There will be the delightful sight of Miguel Cabrera, smiling and cherubic, punishing baseballs all over the outfield—and beyond.
There’ll be Torii Hunter, his youthful exuberance defying his 39 years, laughing with teammates and telling the press, yet again, that all he wants to do is play in one freaking World Series before he retires.
There’ll be the new Tigers—Ian Kinsler, Joe Nathan and Rajai Davis especially, stretching in their new duds and talking about how fun life should be as a Tiger.
And don’t forget The Kid—Nick Castellanos—who on Opening Day will officially no longer be a prospect but a big league third baseman.

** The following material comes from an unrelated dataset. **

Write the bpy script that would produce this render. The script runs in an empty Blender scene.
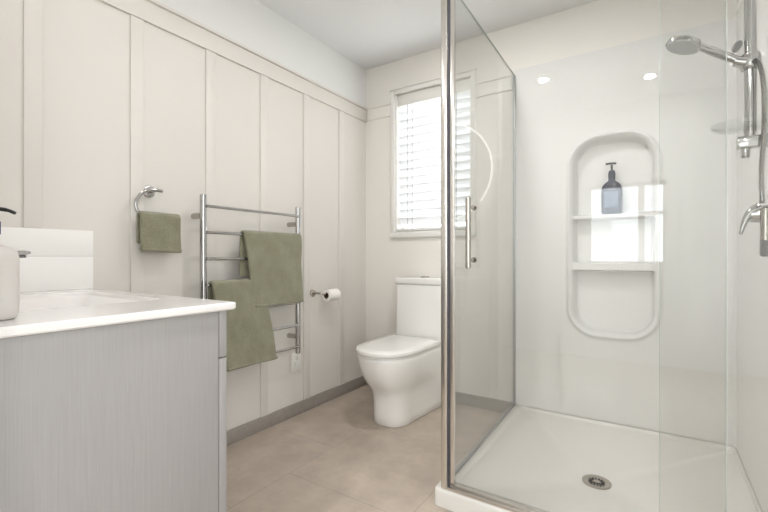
import bpy, bmesh, math, random
from mathutils import Vector, Matrix, noise
random.seed(3)
S = bpy.context.scene
C = S.collection
PI = math.pi

# ------------------------------------------------------------------ camera
H = 0.98
cd = bpy.data.cameras.new('camera'); cam = bpy.data.objects.new('camera', cd); C.objects.link(cam)
cam.location = (0, 0, H)
cam.rotation_euler = (PI/2, 0, math.radians(33.2))
cd.sensor_width = 36.0; cd.lens = 418/768*36.0
cd.clip_start = 0.02
S.camera = cam

# ------------------------------------------------------------------ world, light, exposure
S.view_settings.view_transform = 'Standard'; S.view_settings.look = 'None'
S.view_settings.gamma = 1.0; S.view_settings.use_curve_mapping = False
S.view_settings.exposure = 0.63
SKY = 4.3
w = bpy.data.worlds.new('world'); S.world = w; w.use_nodes = True
bg = w.node_tree.nodes['Background']
bg.inputs[0].default_value = (0.92, 0.96, 1.0, 1); bg.inputs[1].default_value = SKY

XL, YB, ZC = -1.868, 2.602, 2.404      # left wall, back wall, ceiling
XR, YF, XE = 0.319, -1.45, 1.10        # shower right wall, front wall, entry side wall
YN = 0.20                              # face of the stub wall behind the vanity
SX, SY = -0.742, 1.485                 # shower tray corner

def portal(name, loc, rot, sx, sy):
    l = bpy.data.lights.new(name, 'AREA'); l.shape = 'RECTANGLE'; l.size = sx; l.size_y = sy
    l.cycles.is_portal = True
    o = bpy.data.objects.new(name, l); C.objects.link(o); o.location = loc; o.rotation_euler = rot
portal('daylight_portal', (-1.31, YB+0.15, 1.65), (-PI/2, 0, 0), 0.62, 1.05)
portal('daylight_portal', (-0.245, YF-0.13, 1.28), (PI/2, 0, 0), 0.62, 0.80)
portal('daylight_portal', (XE+0.13, -0.55, 1.07), (0, PI/2, 0), 2.06, 1.10)  # portal of the added fill-light side window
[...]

Think there might be a few eyeballs on him?
The Tigers team that gathers in Lakeland starting this week won’t be like any Tigers team you’ve seen in the Jim Leyland Era.
They won’t be as plodding. There won’t be as much waiting for the three-run homer. There’s a vacuum cleaner at shortstop. They’ll actually go from first to third on a single now and again—and even better, from first to home on a double.
Spring training is time to start asking questions and making prognostications. It’s time for even Cubs fans to think the unthinkable—at least until they throw the first pitch.
Spring training is the time of year when the words “if” and “then” are used more than in the other 10 months combined.
Spring training means seeing former players back in uniform once again, instructing the newbies. In Detroit, it recalls Bill Freehan, always looking like he could still play every February, tutoring Lance Parrish. And Al Kaline, who at 79 will again pull on the Old English D, like he has for the past 62 years, and teach the outfielders how to catch the ball and throw it in one motion—because no one did that better than Al.
Spring training is when big league players actually hop on buses to travel, just like their days in the bushes. And it’s when players like Castellanos dream of traveling by air all year.
It’s a time for baseball to warm our frigid winter hearts—to pump the blood through our chilly veins with more urgency.
Are you feeling warmer and cozier already?